Exercise prompt - Write out the material exactly, with the pictures left out.

····················

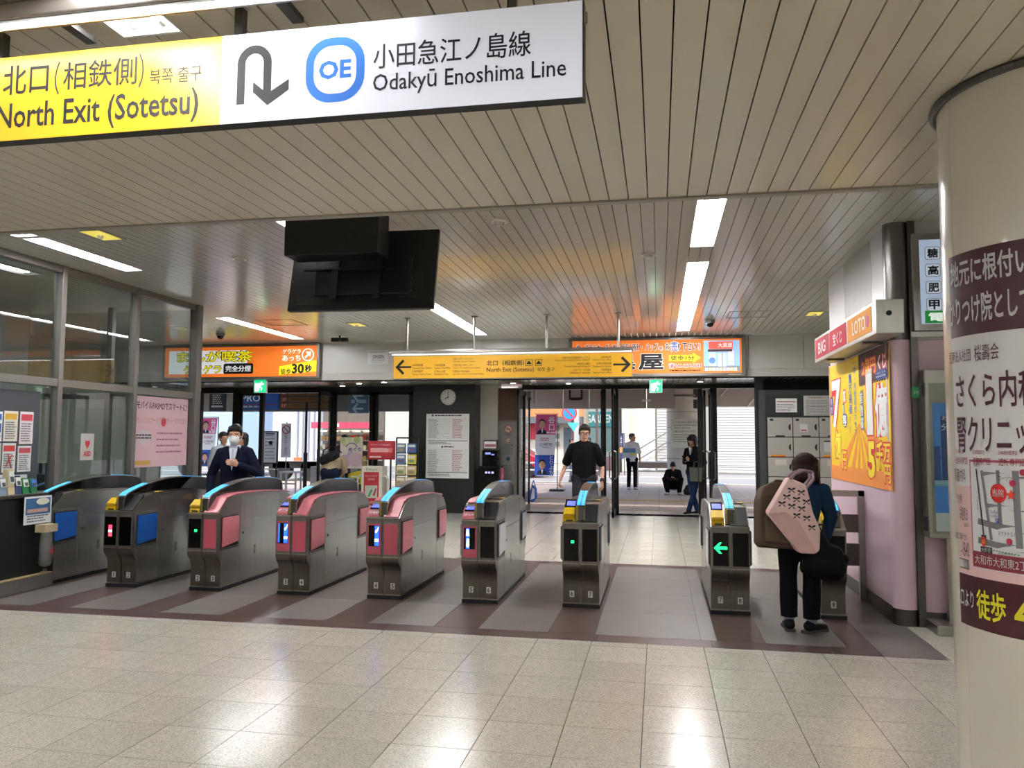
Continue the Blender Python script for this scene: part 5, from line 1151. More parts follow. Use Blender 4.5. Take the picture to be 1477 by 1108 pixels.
shutter(bB, -hw+1.9, -hw+3.2, .1, 3.6, 24); MB().box(-hw+1.15, -hw+1.6, -.06, 0, .1, 2.2).obj('door', mat('door_pale', '#b8c0bc', .5), bB); MB().box(-hw+.2, -hw+.5, -.3, 0, 0, 8).obj('pier', BWH, bB)
h = MB(); h.path([(-hw+.8, -.5, .5), (-hw+2.4, -.5, 1.5)], .03); h.path([(-hw+.8, -.5, 1.0), (-hw+2.4, -.5, 2.0)], .03); h.obj('handrail', FRAME, bB)
MB().tube((-hw+.1, -1.2, 0), (-hw+.1, -1.2, 6.5), .09, n=10).obj('lamp_post', BLACKM, bB)
bC, hw = building('shop_building', 'shop with orange board and grey awning behind the pink flag', 700, 842, 39, 7.5, mat('building_beige', '#c2b8a8', .7, 0, .05, 2), 2.8)
MB().box(-hw, hw, -.15, 0, 2.75, 3.3).obj('orange_board', mat('orange_wood', '#c07a48', .6, 0, .1, 3), bC); MB().box(-hw, hw, -.9, 0, 2.4, 2.72).obj('awning', mat('awning_grey', '#55585c', .7, 0, .06, 3), bC)
MB().box(-hw+1.5, -hw+2.6, -.1, 0, 1.6, 2.38).obj('red_sign', ink('#b83238'), bC); MB().box(-hw+.3, -hw+2.9, -.08, 0, 0, 1.1).obj('base_panel', BWH, bC)
for x in (3.1, 3.35, 3.65):
    for z in (1.25, 1.65, 2.05): MB().box(-hw+x, -hw+x+.18, -.12, 0, z, z+.24).obj('meter_box', mat('meter_box', '#6a6a68', .5), bC)
MB().box(hw-1.0, hw-.15, -.05, 0, .0, 2.2).obj('entrance', mat('door_glass_dark', '#5a6468', .2), bC)
bD, hw = building('shop_building', 'blue-green shop front with its name board behind the walking man', 843, 892, 42, 7.5, mat('building_pale', '#b8c4c4', .7, 0, .04, 2))
MB().box(-hw, hw, -.12, 0, 2.3, 3.1).obj('name_board', mat('teal_board', '#3f8f96', .5, 0, .04, 2), bD); MB().box(-hw+.1, hw-.1, -.06, 0, 1.0, 2.25).obj('shop_window', mat('shop_window', '#7c9a9c', .15, 0, .15, 2), bD); MB().box(-hw+.0, hw, -.2, 0, 0, .7).obj('shop_base', mat('shop_base', '#9a7a80', .6), bD)
bp = bpy.data.objects.new('board_print', None); COL.objects.link(bp); bp.parent = bD; bp.matrix_local = Matrix.Translation((0, -.125, 0)) @ Matrix.Rotation(PI/2, 4, 'X'); text('GARDEN', -hw+.1, hw-.25, 2.5, 2.95, .003, ink('#e2ecec'), bp, .02)
bE, hw = building('apartment_building', 'tall pale apartment block behind the shops', 640, 1250, 60, 16, mat('building_far', '#c8ccd0', .8, 0, .04, 1), 8)
for k in range(9):
    for r in range(4):
        wd = MB().box(-hw+1+k*3.2, -hw+2.8+k*3.2, -.08, 0, 3.4+r*3.0, 4.8+r*3.0).obj('window_frame', FRAME, bE); MB().box(-hw+1.1+k*3.2, -hw+2.7+k*3.2, -.1, -.05, 3.5+r*3.0, 4.7+r*3.0).obj('pane', mat('far_pane', '#7e8c98', .1, .2), wd)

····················

Completed exercise -
Continue the Blender Python script for this scene: part 5, from line 1151. More parts follow. Use Blender 4.5. Take the picture to be 1477 by 1108 pixels.
shutter(bB, -hw+1.9, -hw+3.2, .1, 3.6, 24); MB().box(-hw+1.15, -hw+1.6, -.06, 0, .1, 2.2).obj('door', mat('door_pale', '#b8c0bc', .5), bB); MB().box(-hw+.2, -hw+.5, -.3, 0, 0, 8).obj('pier', BWH, bB)
h = MB(); h.path([(-hw+.8, -.5, .5), (-hw+2.4, -.5, 1.5)], .03); h.path([(-hw+.8, -.5, 1.0), (-hw+2.4, -.5, 2.0)], .03); h.obj('handrail', FRAME, bB)
MB().tube((-hw+.1, -1.2, 0), (-hw+.1, -1.2, 6.5), .09, n=10).obj('lamp_post', BLACKM, bB)
bC, hw = building('shop_building', 'shop with orange board and grey awning behind the pink flag', 700, 842, 39, 7.5, mat('building_beige', '#c2b8a8', .7, 0, .05, 2), 2.8)
MB().box(-hw, hw, -.15, 0, 2.75, 3.3).obj('orange_board', mat('orange_wood', '#c07a48', .6, 0, .1, 3), bC); MB().box(-hw, hw, -.9, 0, 2.4, 2.72).obj('awning', mat('awning_grey', '#55585c', .7, 0, .06, 3), bC)
MB().box(-hw+1.5, -hw+2.6, -.1, 0, 1.6, 2.38).obj('red_sign', ink('#b83238'), bC); MB().box(-hw+.3, -hw+2.9, -.08, 0, 0, 1.1).obj('base_panel', BWH, bC)
for x in (3.1, 3.35, 3.65):
    for z in (1.25, 1.65, 2.05): MB().box(-hw+x, -hw+x+.18, -.12, 0, z, z+.24).obj('meter_box', mat('meter_box', '#6a6a68', .5), bC)
MB().box(hw-1.0, hw-.15, -.05, 0, .0, 2.2).obj('entrance', mat('door_glass_dark', '#5a6468', .2), bC)
bD, hw = building('shop_building', 'blue-green shop front with its name board behind the walking man', 843, 892, 42, 7.5, mat('building_pale', '#b8c4c4', .7, 0, .04, 2))
MB().box(-hw, hw, -.12, 0, 2.3, 3.1).obj('name_board', mat('teal_board', '#3f8f96', .5, 0, .04, 2), bD); MB().box(-hw+.1, hw-.1, -.06, 0, 1.0, 2.25).obj('shop_window', mat('shop_window', '#7c9a9c', .15, 0, .15, 2), bD); MB().box(-hw+.0, hw, -.2, 0, 0, .7).obj('shop_base', mat('shop_base', '#9a7a80', .6), bD)
bp = bpy.data.objects.new('board_print', None); COL.objects.link(bp); bp.parent = bD; bp.matrix_local = Matrix.Translation((0, -.125, 0)) @ Matrix.Rotation(PI/2, 4, 'X'); text('GARDEN', -hw+.1, hw-.25, 2.5, 2.95, .003, ink('#e2ecec'), bp, .02)
bE, hw = building('apartment_building', 'tall pale apartment block behind the shops', 640, 1250, 60, 16, mat('building_far', '#c8ccd0', .8, 0, .04, 1), 8)
for k in range(9):
    for r in range(4):
        wd = MB().box(-hw+1+k*3.2, -hw+2.8+k*3.2, -.08, 0, 3.4+r*3.0, 4.8+r*3.0).obj('window_frame', FRAME, bE); MB().box(-hw+1.1+k*3.2, -hw+2.7+k*3.2, -.1, -.05, 3.5+r*3.0, 4.7+r*3.0).obj('pane', mat('far_pane', '#7e8c98', .1, .2), wd)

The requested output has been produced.